Things to Read This Week (7/7)
NYT discussion, shadow docket database, conflict of laws and more
“There’s Just Too Much Lawlessness”: Three Legal Experts on an Embattled Supreme Court. Me, Kate Shaw, and Steve Vladeck discuss the end of the term in the New York Times.
From Kasetellec & Taboni: “The Supreme Court Shadow Docket Database provides the first comprehensive dataset on the Court’s use of the shadow docket. The database contains information on every order the Court issued between the 1993 and 2024 terms.” Plus the accompanying paper.
Agenda Control and Precedent, by Tom Schmidt. Among other things, argues that “Five votes, rather than the typical four, should be required to grant certiorari in a case presenting the question whether a precedent should be overturned.” I would prefer to see the opposite rule — three, rather than four — because lower courts are supposedly disempowered in this area, but a good topic in any event.
Choice of Law and Statutory Specifications of Scope, by Kim Roosevelt. The latest in an important scholarly debate about the draft Third Restatement of Conflict of Laws (Roosevelt is the lead reporter). Sharply critical of Carlos Vasquez, Non-Extraterritoriality (and to a lesser extent of earlier objections by Lea Brilmayer). Linked here without endorsing either side.

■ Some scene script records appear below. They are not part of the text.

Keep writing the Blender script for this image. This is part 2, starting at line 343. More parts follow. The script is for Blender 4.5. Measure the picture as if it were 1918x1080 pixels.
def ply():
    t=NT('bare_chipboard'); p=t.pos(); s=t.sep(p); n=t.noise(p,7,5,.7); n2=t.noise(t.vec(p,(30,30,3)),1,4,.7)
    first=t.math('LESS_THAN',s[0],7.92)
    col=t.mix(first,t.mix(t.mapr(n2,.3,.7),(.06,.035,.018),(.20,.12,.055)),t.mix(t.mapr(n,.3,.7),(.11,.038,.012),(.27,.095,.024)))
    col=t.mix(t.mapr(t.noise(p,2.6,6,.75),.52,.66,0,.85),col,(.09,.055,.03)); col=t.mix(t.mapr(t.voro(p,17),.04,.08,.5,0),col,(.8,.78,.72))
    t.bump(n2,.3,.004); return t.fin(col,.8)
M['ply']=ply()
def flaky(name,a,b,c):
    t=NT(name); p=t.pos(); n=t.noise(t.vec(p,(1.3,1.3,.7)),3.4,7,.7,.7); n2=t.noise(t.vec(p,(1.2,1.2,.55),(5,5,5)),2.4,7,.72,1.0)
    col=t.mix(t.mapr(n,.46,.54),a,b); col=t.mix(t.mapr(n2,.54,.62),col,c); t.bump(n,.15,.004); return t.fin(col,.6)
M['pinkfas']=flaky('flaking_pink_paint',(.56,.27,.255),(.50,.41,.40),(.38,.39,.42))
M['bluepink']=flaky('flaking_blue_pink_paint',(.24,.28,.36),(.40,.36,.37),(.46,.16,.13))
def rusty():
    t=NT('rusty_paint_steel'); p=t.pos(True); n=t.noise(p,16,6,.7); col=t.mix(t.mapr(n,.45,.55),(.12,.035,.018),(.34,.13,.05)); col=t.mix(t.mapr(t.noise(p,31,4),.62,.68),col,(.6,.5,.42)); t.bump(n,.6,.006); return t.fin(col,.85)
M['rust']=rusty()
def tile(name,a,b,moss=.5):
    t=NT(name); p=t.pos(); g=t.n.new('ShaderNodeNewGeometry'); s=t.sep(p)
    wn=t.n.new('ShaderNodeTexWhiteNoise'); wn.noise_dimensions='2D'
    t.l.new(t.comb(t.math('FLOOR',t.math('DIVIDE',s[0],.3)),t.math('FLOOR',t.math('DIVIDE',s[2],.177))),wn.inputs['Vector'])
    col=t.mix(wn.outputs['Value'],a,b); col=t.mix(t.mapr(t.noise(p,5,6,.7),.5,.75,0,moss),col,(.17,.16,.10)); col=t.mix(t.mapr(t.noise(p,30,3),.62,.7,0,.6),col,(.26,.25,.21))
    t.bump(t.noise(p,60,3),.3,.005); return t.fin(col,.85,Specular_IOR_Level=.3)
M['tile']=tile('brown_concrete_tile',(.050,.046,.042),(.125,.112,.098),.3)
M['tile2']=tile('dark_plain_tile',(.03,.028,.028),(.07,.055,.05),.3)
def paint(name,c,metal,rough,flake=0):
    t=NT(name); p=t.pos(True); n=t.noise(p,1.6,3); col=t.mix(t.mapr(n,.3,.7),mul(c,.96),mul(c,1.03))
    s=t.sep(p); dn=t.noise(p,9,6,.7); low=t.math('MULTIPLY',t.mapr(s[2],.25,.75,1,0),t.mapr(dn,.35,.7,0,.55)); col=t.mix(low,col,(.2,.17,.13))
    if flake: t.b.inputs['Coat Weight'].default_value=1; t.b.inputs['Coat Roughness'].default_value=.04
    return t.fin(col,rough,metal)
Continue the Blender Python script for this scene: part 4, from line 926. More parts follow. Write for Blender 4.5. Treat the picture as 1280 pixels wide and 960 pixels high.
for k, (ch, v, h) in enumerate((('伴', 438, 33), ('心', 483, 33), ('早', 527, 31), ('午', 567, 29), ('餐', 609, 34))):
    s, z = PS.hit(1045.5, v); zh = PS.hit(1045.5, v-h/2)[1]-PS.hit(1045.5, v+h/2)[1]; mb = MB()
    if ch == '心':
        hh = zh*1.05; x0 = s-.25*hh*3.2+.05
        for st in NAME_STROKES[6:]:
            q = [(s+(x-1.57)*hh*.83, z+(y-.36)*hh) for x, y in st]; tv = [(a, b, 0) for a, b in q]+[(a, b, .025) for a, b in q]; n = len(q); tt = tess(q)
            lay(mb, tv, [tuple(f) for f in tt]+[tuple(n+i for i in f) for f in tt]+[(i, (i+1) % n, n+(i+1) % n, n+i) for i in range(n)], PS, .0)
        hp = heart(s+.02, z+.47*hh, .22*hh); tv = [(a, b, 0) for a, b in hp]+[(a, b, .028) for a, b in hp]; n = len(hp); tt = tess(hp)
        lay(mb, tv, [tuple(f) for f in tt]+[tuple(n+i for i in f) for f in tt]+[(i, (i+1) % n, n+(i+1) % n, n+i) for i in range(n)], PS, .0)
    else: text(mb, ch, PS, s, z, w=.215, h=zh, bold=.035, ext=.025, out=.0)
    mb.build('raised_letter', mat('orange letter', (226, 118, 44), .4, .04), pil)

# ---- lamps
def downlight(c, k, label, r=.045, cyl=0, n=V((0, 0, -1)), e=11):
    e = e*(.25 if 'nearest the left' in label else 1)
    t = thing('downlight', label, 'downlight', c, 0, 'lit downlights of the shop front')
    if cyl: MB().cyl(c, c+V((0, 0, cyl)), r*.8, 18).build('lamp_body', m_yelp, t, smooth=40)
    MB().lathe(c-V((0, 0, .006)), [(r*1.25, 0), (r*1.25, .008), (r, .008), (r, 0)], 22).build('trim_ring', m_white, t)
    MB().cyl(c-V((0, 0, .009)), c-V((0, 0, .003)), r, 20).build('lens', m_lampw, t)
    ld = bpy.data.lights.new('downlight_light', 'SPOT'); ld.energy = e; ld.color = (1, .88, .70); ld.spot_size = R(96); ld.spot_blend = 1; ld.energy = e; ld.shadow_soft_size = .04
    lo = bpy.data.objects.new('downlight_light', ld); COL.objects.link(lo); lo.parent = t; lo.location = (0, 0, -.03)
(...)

Guido Calabresi (!) has a new article, The Proper Role of Equality in Constitutional Adjudication: The Cathedral’s Missing Buttress. “The most difficult and divisive issue in American constitutional law is how to deal with fundamental rights that are not specifically protected in the Constitution. At times, courts have afforded such rights near-absolute protection against infringement. At other times, courts have declined to provide such rights any constitutional protection. Both approaches are misguided. Instead, as argued by Justices Antonin Scalia and Robert H. Jackson, and Professor John Hart Ely, laws infringing these rights should be invalidated if they burden only some in society while leaving the rights of the enacting majority unimpeded.”